Il Parlamento Europeo approva la “Borsa delle emissioni”

La commissione Ambiente del Parlamento Europeo ha approvato, con 44 voti favorevoli, 20 contrari e 1 astenuto, la parte più rilevante del pacchetto sul clima ed energia dell’Unione Europea, riguardante la nuova “Borsa delle emissioni” di gas serra (Ets) che funzionerà dal 2013 al 2020.

La misura adottata prevede l’obiettivo di ridurre le emissioni di gas serra del 20% entro il 2020, percentuale che passerebbe automaticamente al 30% nell’eventualità di un accordo internazionale alla conferenza sul periodo post-Kioto, che si terrà a Copenaghen nel dicembre 2009. Il risultato raggiunto è stato comunque nei giorni scorsi bersaglio di numerose critiche, alcune anche veementi, da parte di quei governi e settori industriali che sono in forte ritardo nelle riconversione verde: contro il pacchetto Ue si erano schierati sia il ministro per le Politiche comunitarie Andrea Ronchi, sia il presidente di Confindustria Emma Marcegaglia, accompagnati dai governi dei paesi appartenenti all’ex blocco comunista, Polonia su tutti. La decisione presa in mattinata inoltre rafforza la posizione iniziale della Commissione Europea riguardo ai permessi di emissione, che prevede dal 2013 il dovere per il settore energetico di acquisire all'asta il 100% delle emissioni attribuite a ciascuna installazione (per il momento le quote di anidride carbonica sono assegnate gratis, e si paga solo in caso di superamento dei tetti previsti).

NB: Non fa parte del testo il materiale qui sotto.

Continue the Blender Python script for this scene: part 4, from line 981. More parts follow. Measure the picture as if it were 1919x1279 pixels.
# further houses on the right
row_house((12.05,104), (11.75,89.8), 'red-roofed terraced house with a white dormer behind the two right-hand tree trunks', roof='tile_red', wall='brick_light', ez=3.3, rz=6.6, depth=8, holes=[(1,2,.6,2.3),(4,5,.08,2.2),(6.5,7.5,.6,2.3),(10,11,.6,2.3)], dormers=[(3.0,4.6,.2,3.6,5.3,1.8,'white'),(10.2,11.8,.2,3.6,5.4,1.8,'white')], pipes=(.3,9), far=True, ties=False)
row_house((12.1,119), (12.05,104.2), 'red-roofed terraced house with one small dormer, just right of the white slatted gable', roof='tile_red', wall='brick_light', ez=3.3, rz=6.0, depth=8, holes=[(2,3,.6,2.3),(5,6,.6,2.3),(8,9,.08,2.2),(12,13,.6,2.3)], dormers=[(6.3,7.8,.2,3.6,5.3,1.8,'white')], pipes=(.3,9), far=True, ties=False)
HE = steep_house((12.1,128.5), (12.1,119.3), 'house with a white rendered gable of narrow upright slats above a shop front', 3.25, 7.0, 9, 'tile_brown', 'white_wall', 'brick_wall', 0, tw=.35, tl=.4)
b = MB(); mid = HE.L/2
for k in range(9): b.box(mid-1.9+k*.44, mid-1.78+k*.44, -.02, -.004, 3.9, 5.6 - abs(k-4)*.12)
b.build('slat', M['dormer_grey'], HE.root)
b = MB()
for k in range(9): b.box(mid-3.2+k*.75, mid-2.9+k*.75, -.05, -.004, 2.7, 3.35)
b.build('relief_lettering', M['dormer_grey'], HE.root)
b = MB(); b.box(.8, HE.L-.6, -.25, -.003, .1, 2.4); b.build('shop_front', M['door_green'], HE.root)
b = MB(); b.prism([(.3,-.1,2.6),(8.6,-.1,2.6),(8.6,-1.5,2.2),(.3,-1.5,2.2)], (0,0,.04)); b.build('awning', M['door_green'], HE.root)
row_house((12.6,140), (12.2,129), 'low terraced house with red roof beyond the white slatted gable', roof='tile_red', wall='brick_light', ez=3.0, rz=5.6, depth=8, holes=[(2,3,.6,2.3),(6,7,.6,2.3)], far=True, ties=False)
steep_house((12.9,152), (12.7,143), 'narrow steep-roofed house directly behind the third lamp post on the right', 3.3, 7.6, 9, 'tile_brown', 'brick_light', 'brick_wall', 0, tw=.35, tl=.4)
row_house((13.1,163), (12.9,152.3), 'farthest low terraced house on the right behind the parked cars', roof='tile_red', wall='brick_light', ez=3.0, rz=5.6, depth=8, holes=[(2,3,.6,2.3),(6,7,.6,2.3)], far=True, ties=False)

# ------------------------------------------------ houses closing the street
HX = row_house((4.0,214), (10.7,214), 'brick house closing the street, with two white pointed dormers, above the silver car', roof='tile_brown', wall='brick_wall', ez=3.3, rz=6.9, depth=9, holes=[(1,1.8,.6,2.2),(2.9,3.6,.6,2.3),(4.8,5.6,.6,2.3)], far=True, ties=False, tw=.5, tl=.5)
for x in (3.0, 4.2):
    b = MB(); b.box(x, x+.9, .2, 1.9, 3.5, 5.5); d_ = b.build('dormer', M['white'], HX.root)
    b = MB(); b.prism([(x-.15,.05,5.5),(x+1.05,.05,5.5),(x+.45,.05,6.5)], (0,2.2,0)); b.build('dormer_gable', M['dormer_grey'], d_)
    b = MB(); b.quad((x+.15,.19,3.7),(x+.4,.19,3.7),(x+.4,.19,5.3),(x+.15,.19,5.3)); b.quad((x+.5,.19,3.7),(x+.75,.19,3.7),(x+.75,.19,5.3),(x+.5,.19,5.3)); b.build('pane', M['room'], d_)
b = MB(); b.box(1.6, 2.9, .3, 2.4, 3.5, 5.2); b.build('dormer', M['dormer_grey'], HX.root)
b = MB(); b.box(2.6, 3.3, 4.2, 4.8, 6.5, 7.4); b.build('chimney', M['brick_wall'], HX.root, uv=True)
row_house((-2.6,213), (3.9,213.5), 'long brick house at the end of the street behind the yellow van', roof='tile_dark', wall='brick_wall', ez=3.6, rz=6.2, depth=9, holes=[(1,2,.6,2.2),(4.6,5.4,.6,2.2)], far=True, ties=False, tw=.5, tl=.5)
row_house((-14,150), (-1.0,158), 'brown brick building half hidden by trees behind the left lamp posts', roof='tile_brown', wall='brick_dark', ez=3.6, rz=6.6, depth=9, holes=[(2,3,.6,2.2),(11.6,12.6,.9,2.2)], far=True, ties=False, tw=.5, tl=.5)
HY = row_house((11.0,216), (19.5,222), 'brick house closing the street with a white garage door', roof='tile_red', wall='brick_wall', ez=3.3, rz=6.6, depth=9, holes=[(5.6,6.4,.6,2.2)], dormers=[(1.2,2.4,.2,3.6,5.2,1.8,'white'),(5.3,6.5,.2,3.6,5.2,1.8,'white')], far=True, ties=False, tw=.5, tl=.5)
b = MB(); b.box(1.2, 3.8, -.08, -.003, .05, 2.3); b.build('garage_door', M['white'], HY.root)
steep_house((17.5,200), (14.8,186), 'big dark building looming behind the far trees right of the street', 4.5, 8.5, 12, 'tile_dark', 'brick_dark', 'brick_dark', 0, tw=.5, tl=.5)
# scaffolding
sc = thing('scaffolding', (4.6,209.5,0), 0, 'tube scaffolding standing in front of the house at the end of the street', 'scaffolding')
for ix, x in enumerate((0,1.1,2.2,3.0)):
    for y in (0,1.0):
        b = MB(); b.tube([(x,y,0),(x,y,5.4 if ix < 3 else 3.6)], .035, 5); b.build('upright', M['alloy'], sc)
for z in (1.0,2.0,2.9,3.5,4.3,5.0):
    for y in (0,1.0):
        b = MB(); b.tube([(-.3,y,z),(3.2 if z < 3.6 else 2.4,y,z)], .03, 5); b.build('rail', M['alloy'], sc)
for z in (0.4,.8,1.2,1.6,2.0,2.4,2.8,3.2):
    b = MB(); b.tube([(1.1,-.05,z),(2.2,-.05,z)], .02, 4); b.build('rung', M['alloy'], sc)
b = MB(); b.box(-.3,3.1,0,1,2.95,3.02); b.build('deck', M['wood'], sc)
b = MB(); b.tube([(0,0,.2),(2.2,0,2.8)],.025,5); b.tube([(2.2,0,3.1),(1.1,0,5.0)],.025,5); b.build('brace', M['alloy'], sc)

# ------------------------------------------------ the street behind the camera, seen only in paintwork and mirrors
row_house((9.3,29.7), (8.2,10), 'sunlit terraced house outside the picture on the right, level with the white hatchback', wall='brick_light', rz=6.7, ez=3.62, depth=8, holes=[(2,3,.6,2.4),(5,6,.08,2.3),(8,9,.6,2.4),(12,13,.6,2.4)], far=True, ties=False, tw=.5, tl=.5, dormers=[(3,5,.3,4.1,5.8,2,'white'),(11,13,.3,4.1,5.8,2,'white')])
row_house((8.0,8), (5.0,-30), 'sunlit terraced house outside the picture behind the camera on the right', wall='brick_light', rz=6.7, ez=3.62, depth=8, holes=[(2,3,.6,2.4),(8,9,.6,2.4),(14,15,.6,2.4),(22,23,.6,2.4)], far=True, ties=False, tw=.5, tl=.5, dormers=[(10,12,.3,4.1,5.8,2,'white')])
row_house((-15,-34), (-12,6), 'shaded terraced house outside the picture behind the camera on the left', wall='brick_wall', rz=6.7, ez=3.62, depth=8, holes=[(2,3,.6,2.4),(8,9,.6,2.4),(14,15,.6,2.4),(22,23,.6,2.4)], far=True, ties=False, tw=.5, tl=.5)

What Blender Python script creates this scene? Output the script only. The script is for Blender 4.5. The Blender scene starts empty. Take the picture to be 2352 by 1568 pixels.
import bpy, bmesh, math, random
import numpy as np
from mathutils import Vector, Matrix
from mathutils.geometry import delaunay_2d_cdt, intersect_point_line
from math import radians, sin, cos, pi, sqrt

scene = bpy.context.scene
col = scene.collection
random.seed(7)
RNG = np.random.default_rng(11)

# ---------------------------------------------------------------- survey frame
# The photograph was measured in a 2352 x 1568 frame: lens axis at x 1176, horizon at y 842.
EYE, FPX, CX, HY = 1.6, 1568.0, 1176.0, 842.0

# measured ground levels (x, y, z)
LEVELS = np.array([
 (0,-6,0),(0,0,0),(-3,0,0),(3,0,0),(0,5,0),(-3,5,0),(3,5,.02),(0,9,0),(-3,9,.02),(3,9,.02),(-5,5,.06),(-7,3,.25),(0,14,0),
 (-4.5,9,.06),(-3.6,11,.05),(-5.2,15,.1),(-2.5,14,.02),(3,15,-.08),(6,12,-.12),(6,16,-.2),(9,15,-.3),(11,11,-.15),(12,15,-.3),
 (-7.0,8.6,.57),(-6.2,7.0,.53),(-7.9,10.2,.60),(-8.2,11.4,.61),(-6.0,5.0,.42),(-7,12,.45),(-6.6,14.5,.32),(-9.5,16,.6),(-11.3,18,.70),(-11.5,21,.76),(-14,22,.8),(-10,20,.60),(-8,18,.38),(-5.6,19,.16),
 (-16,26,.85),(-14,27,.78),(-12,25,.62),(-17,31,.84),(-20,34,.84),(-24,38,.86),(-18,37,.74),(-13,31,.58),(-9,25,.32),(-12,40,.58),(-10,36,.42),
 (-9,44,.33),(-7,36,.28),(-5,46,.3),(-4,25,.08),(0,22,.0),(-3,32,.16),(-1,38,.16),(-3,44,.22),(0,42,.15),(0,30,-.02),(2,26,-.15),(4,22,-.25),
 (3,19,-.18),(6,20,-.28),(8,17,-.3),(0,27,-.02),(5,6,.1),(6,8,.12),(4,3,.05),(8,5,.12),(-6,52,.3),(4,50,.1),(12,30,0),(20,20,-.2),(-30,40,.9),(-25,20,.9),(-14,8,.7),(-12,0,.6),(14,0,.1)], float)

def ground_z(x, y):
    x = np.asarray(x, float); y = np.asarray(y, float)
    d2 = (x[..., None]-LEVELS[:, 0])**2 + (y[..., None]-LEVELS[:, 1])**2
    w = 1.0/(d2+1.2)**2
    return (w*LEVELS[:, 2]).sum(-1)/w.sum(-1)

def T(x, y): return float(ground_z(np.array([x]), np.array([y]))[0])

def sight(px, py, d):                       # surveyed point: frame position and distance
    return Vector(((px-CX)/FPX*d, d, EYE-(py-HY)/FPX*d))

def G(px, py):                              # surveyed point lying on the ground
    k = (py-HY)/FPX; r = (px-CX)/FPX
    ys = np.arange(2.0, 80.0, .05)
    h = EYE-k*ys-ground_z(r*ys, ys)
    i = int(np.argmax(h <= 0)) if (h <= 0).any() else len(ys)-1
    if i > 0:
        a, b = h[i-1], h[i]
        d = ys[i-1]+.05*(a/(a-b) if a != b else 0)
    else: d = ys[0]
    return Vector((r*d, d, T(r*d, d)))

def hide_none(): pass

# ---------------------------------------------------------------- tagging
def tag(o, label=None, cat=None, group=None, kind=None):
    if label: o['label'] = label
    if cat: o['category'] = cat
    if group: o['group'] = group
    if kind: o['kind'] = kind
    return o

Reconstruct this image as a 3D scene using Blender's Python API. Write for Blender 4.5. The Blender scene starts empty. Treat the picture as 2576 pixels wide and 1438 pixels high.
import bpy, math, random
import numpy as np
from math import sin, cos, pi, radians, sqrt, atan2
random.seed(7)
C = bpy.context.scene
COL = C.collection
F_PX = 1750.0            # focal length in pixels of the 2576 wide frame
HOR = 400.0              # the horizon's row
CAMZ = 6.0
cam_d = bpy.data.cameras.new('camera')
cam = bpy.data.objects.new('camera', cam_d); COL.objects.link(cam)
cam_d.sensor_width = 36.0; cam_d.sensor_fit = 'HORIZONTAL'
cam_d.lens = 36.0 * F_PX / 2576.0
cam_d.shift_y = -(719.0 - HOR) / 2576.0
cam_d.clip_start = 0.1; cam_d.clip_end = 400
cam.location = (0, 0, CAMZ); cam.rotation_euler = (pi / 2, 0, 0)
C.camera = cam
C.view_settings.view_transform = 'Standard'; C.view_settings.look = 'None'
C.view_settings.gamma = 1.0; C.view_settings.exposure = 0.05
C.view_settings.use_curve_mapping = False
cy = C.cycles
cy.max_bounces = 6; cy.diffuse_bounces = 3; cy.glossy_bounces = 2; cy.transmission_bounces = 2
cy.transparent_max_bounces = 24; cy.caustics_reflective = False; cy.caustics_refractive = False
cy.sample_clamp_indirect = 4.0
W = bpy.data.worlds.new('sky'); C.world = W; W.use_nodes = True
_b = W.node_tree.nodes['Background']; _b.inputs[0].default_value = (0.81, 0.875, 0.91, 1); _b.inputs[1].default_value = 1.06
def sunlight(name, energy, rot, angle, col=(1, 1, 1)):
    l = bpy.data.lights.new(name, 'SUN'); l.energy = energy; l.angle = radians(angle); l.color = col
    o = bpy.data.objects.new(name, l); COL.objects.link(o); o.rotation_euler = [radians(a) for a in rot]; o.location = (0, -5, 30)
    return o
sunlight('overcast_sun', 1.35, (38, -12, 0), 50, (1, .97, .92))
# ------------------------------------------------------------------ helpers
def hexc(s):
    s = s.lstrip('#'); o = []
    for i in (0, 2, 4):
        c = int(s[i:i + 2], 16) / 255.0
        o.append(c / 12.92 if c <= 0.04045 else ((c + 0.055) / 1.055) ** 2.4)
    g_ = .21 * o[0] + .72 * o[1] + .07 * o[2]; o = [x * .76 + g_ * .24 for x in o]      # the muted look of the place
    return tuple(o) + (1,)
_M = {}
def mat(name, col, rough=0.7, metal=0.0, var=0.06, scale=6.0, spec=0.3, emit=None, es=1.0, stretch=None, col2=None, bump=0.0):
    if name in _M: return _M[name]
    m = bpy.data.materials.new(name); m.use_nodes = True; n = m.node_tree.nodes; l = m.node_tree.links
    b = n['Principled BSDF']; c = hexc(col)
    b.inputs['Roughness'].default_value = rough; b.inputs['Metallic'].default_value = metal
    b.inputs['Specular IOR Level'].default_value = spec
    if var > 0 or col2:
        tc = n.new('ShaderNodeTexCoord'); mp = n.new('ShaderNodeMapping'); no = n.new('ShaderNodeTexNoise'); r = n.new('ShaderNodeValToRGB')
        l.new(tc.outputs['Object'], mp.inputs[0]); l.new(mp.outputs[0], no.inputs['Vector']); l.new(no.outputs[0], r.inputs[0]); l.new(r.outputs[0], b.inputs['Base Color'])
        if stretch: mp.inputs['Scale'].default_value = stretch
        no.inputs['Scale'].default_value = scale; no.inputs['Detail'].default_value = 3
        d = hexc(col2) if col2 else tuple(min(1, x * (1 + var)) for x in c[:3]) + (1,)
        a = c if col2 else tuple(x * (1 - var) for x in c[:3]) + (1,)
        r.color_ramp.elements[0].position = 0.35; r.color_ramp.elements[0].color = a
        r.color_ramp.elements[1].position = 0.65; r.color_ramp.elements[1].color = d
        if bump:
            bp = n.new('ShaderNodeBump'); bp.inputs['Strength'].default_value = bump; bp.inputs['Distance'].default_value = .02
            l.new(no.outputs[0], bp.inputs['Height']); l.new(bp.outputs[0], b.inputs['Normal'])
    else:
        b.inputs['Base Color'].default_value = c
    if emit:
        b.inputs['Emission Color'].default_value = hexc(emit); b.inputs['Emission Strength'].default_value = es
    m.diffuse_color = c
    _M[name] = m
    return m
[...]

Dal 2013 invece gli altri settori industriali dovranno acquistare solo il 15% dei loro permessi di emissione, percentuale che salirà di anno in anno, fino a raggiungere il 100% nel 2020. La parte più controversa e spinosa del testo approvato è quella che ha come soggetto il futuro del carbone, la fonte energetica che ha il maggior impatto sul clima. Un emendamento approvato esplicita che dal 2015 sarà vietato erigere centrali termoelettriche che emettano più di 500 grammi di CO2 per kilowattora generato, una disposizione che nei fatti elimina la possibilità di costruire centrali a carbone. L’unica via alternativa sarà quella di dotare le centrali della tecnologia Ccs (carbon capture and storage), ossia un congegno di "cattura" delle emissioni e di stoccaggio in un deposito geologico.

Innovazione quest’ultima ancora agli albori che viene tra l’altro ritenuta poco sicura dagli ambientalisti. Ma proprio col pacchetto clima ed energia è stata adottata una misura che prevede di destinare il ricavato derivante dalla messa all'asta dei permessi relativi a 500 milioni di tonnellate di CO2 (pari a circa 10 miliardi di euro agli attuali prezzi di mercato), come finanziamento, a 12 progetti pilota di impianti Ccs, nel periodo 20013-2020. Dura la replica di Greenpeace, la cui mancata totale soddisfazione è dovuta proprio alla battaglia sul carbone: “Il Parlamento ha confermato che l'obiettivo unilaterale per la riduzione dei gas serra scatterà al 30% in caso di raggiungimento di un accordo internazionale per la seconda fase di Kyoto. Tuttavia “ si legge sempre nella nota diramata dall’associazione ambientalista “sono stati stanziati nuovi sussidi all'industria del carbone, concedendo crediti di CO2 per 10 miliardi di euro a progetti di cattura e sequestro della CO2. La patata bollente passerà ora nelle mani del Consiglio europeo dell'energia il prossimo 10 ottobre".